• **Exercise**
Output exactly the lines that run from the line containing "Recreate this scene" through the line containing "COL = S.collection", with both ends included.

Records contained in a dataset:
========

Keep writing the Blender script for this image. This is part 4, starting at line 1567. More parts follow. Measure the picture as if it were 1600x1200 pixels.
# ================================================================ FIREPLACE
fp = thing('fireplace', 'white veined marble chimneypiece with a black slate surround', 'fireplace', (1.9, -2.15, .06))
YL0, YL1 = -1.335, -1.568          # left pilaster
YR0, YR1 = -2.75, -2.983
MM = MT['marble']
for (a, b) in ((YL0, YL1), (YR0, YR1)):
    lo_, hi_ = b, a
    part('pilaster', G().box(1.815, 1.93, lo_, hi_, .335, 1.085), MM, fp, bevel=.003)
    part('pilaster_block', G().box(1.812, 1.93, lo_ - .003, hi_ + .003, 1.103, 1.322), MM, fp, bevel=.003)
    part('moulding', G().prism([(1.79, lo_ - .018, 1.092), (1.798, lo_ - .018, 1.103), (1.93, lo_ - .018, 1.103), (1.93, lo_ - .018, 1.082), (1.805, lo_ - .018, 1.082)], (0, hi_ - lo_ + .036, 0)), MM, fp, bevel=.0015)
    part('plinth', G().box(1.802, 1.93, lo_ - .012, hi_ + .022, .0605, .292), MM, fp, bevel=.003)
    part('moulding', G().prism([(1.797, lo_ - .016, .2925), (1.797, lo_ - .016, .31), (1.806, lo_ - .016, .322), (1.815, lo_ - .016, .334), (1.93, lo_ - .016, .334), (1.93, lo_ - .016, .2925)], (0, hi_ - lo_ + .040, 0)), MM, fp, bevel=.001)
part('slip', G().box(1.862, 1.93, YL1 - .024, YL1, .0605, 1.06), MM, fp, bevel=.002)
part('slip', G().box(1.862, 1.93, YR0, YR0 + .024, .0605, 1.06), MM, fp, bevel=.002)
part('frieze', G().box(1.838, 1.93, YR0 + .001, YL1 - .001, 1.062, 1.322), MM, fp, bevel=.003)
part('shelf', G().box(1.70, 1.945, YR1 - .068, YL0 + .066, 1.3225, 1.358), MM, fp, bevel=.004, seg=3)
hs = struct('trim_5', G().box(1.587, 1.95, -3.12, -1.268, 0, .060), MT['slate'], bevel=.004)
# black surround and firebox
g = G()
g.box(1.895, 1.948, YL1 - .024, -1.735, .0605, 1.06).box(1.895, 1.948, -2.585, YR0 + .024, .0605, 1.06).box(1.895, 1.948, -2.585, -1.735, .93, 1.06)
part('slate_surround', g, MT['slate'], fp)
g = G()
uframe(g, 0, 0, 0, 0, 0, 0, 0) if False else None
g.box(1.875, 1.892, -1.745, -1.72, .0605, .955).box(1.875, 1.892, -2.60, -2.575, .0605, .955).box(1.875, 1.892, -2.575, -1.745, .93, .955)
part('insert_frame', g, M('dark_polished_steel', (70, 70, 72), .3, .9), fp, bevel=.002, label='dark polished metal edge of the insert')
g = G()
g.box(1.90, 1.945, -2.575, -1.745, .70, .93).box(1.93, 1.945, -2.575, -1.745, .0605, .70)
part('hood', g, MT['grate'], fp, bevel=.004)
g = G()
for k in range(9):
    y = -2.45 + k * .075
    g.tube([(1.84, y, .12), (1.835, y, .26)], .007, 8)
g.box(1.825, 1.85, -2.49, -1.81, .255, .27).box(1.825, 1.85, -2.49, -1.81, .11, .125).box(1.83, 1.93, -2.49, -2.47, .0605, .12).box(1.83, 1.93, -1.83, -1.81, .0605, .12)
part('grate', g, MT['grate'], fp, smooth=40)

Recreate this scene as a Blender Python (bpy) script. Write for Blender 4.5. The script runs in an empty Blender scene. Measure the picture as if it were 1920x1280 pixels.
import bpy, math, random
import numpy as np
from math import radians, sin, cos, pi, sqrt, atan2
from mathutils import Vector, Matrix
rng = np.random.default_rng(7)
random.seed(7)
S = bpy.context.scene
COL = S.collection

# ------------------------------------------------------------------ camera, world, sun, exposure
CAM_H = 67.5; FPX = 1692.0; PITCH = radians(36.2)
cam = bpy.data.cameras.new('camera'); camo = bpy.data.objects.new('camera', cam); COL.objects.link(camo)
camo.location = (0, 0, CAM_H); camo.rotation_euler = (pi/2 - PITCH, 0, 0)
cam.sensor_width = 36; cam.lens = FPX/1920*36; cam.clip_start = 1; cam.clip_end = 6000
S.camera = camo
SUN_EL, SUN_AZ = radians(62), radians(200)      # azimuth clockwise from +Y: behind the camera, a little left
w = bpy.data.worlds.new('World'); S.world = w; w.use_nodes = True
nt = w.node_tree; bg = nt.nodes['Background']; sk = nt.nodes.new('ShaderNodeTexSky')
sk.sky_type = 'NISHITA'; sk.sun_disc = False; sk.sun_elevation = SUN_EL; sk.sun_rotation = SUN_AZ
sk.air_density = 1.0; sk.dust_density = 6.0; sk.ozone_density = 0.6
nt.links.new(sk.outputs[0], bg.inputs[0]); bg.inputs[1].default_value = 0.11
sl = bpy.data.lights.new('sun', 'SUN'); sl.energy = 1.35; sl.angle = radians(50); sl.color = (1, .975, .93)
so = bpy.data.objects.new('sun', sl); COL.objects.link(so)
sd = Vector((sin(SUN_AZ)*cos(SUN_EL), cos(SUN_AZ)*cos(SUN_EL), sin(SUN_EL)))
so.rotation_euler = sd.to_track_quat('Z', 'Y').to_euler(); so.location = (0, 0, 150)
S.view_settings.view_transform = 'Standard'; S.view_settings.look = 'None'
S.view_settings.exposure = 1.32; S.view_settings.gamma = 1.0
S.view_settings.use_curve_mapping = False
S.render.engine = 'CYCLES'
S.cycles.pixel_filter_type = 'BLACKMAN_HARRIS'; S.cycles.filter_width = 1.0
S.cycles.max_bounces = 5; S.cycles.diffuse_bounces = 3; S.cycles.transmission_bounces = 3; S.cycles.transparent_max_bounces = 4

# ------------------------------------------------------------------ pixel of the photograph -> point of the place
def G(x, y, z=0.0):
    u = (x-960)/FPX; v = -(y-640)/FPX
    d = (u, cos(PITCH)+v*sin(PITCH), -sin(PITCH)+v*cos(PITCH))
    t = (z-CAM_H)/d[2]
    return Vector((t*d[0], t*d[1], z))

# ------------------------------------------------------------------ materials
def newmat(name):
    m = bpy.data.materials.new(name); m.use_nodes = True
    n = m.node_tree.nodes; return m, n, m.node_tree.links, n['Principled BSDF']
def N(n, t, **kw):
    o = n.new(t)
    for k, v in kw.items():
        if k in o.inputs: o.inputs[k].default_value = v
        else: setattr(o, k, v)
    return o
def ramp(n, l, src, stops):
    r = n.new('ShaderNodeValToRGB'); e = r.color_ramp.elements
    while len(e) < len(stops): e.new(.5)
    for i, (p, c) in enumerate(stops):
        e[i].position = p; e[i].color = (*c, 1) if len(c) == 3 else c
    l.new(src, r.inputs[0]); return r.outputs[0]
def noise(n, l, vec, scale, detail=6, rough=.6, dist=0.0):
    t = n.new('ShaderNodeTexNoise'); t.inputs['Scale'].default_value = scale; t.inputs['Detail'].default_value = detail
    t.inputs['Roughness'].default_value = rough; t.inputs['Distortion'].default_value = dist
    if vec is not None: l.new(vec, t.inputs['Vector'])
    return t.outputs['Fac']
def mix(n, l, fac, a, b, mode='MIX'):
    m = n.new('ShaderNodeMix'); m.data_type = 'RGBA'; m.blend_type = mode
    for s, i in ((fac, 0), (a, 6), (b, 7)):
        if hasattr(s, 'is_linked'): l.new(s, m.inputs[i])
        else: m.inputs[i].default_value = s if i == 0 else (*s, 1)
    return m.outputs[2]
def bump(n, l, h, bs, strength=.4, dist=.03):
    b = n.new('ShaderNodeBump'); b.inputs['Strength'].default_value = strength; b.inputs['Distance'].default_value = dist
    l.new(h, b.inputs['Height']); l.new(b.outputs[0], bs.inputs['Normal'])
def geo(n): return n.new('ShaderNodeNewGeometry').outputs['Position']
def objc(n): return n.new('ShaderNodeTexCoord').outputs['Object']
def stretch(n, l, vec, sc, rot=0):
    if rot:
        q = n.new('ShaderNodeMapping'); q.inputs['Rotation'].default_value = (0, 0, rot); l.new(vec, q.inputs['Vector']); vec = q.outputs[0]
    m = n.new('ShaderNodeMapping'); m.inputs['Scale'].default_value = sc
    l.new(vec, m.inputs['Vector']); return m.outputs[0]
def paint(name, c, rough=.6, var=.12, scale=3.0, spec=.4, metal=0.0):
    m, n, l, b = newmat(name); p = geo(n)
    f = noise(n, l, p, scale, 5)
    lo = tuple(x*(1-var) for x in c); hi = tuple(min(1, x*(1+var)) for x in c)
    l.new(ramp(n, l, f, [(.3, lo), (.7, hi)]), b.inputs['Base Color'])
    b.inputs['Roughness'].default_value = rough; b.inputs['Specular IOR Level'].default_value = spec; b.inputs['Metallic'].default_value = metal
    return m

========

• **Answer to this problem**
Recreate this scene as a Blender Python (bpy) script. Write for Blender 4.5. The script runs in an empty Blender scene. Measure the picture as if it were 1920x1280 pixels.
import bpy, math, random
import numpy as np
from math import radians, sin, cos, pi, sqrt, atan2
from mathutils import Vector, Matrix
rng = np.random.default_rng(7)
random.seed(7)
S = bpy.context.scene
COL = S.collection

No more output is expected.